Why is that fly in my box? – Nymph Edition

Today we explore some of the most common used nymphs on the planet, why they catch fish, and what they were designed to represent. Sometimes it’s not always obvious from the name of a fly what it was designed to imitate. Such as the Hare’s Ear Nymph, the only piece of info we really get from that name is that it is indeed a nymph of some type. But as someone who is new to fly fishing and entomology (bug nerd) you might have no idea what type of nymph it is supposed to be. Where as the San Juan Worm it is quite clearly supposed to be some type of worm. So let’s break down some flies, discuss what they are supposed to be and maybe you will hook up with a few more fish.


The Hare’s Ear Nymph

I don’t think there is a fly on the planet that has caught more fish than this fly. I can without a doubt say it’s been my highest producing fly in my fly fishing career thus far. I never leave home without one and when I don’t know where to start it is often the first choice. I tie it in several variations and in sizes 10 to 16. This fly is an absolute monster when it comes to catching trout, but why does it work so well? For starters it can roughly mimic a few actual bugs in the water such as mayfly nymphs, scuds, or sow bugs. In larger sizes it can even pull off a stonefly or drake nymph. As with a number of popular nymph patterns the shape plays a large role in its effectiveness. The taper from head to tail is a solid representation of numerous bugs in the water.
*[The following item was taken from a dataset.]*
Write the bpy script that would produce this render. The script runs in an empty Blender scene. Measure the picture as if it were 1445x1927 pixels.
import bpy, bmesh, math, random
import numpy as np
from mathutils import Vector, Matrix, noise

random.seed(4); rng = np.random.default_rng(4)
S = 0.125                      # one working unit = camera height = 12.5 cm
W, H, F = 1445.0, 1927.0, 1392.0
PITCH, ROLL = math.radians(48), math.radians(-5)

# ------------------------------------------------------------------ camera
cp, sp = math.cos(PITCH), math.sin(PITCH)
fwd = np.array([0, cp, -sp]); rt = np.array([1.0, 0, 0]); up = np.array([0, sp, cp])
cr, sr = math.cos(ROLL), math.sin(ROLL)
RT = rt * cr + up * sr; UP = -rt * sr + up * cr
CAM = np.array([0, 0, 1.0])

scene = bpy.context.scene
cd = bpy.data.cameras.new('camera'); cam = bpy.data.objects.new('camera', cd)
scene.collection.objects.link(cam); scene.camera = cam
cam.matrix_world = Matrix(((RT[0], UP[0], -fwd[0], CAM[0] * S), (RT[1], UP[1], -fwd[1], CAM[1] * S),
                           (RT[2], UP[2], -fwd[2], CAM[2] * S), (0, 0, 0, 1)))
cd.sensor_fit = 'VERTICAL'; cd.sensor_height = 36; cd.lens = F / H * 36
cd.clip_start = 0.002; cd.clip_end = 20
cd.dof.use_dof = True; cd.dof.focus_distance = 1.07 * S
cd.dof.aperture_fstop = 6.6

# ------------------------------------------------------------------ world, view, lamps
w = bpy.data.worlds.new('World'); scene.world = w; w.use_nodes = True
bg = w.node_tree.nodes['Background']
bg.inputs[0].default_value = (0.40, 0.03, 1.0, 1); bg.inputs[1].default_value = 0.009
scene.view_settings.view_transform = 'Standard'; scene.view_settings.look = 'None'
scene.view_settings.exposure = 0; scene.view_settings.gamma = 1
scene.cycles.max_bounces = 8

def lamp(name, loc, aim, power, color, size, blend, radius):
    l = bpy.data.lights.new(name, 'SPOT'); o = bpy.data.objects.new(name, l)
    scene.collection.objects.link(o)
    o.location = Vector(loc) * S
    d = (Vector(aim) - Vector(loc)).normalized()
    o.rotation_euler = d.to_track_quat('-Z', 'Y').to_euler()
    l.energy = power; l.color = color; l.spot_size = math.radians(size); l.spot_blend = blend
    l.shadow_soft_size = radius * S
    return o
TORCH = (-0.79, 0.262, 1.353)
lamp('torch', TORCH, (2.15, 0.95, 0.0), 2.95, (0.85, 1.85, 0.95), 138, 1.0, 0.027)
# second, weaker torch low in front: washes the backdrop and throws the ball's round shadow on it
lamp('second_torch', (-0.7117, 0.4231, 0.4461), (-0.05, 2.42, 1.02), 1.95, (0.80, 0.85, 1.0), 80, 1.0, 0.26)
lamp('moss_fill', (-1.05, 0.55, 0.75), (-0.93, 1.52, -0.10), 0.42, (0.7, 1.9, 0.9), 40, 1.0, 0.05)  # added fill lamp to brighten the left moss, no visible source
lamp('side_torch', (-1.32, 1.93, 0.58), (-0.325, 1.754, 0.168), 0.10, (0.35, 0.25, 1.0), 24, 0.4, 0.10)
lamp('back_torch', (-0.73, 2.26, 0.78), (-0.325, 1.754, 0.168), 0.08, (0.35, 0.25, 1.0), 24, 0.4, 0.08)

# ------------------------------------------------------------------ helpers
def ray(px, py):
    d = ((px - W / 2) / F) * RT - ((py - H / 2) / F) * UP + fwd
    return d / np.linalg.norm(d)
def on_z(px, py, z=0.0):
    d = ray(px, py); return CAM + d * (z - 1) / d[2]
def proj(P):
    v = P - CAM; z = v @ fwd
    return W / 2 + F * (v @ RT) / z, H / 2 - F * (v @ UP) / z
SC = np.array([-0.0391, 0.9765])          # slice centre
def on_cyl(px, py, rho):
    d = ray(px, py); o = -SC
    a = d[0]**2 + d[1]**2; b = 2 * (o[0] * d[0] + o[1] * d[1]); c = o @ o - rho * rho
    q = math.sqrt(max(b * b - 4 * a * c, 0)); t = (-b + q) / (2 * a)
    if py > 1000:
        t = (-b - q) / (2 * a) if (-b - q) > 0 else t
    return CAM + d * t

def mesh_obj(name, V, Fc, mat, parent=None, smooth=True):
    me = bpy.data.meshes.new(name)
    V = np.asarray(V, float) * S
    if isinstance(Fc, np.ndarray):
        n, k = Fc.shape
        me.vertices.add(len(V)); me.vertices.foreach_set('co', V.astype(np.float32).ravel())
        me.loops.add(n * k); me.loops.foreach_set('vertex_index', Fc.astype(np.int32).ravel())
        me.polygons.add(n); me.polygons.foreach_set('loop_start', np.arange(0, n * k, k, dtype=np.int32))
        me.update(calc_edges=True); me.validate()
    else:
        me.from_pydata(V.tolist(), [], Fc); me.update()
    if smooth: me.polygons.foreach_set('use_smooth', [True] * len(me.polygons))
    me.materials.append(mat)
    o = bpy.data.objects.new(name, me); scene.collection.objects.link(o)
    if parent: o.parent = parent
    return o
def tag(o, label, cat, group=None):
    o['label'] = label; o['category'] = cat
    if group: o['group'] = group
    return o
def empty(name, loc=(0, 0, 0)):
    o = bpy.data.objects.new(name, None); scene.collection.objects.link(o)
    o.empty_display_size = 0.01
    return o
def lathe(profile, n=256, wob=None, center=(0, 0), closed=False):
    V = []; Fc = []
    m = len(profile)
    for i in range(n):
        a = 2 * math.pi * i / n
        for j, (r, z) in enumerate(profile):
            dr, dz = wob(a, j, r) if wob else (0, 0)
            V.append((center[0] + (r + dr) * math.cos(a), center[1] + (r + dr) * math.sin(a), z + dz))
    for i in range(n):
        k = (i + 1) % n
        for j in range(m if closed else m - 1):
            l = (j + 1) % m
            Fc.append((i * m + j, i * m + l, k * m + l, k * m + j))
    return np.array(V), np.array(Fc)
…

Sometimes I find the more fish I catch on one fly and the more beat up it gets it actually starts to work better. When the rabbit fur gets torn up a bit the fly takes on an entire new level of bugginess. I will literally fish a Hare’s Ear until it’s basically a hook and a bead. Though it’s far more likely I will donate the fly to a tree before this happens. I highly suggest you never leave home without one of these flies in the box.


The Pheasant Tail Nymph

Again we have another fly named after the materials used to tie it and not what it is meant to represent in the water. While I am not against this naming method I do very much prefer the more colorful names some flies get. The Pheasant Tail or PT as I call them is another staple of the game and should always have a place in your fly box. The PT was originally tied by an English fellow named Frank Sawyer and thus in some places the fly is called a Sawyer Pheasant Tail. I suggest you Google the name Frank Sawyer and do a little reading as he is an interesting subject in his own right.

Frank originally designed and tied the PT in order to imitate a baetis nymph or what people very often call olives. Again the design of the fly overall lends itself to the water insect profile being wider near the head and tapering towards the tail. The fly was originally tied without any type of bead, but I always like to sneak one in there in order to help it get down that much faster. Due to the types of bugs this fly is trying to be I only tie it in two sizes, 16 and 18. I normally only fish the 16’s, but when we get late into the year the 18’s simply out perform. There are now many variations of the PT out there and with all the dyed colors of pheasant tail available these days the options are endless. I highly suggest you tie them all!


The Prince Nymph

At least this one finally has a fun name, but it still does nothing to tell us what type of bug it’s supposed to be or why we choose to throw it in the water. The funny thing about the Prince Nymph is that it wasn’t designed to actually be anyone bug in the water. In fact most people consider it to be simply an attractor style pattern. Others argue that it falls into the stonefly nymph category. The one thing we can all agree on is that it catches fish.

The Prince Nymph actually has an interesting story behind it. The fly was originally tied by Doug Prince, but he did not call it The Prince Nymph. He simply referred to it as the Brown Forked Tail due to the brown goose biot tails. It wasn’t until Doug had provided this fly to be published by one of his friends where it got its current name. See Doug never told his friend the name of the fly and when the magazine had to go to print he called it The Prince Nymph and the name was forever cemented in a publication.

The modern version of the fly has almost everything you could ever ask going for it. A gold bead, biot tails, peacock herl, hackle collar, and biot wings! So many classic trout fly materials all in one fly. I don’t stray much from the modern version of this fly except for the collar. I tie mine with more of a soft hackle collar as I often fish them more on the swing than anything else.

Hopefully this helps demystify some of the flies you had sitting in your box and possibly shed some light on the history of these classic flies. Remember, you always catch more fish on flies you tied yourself and keep those barbs pinched!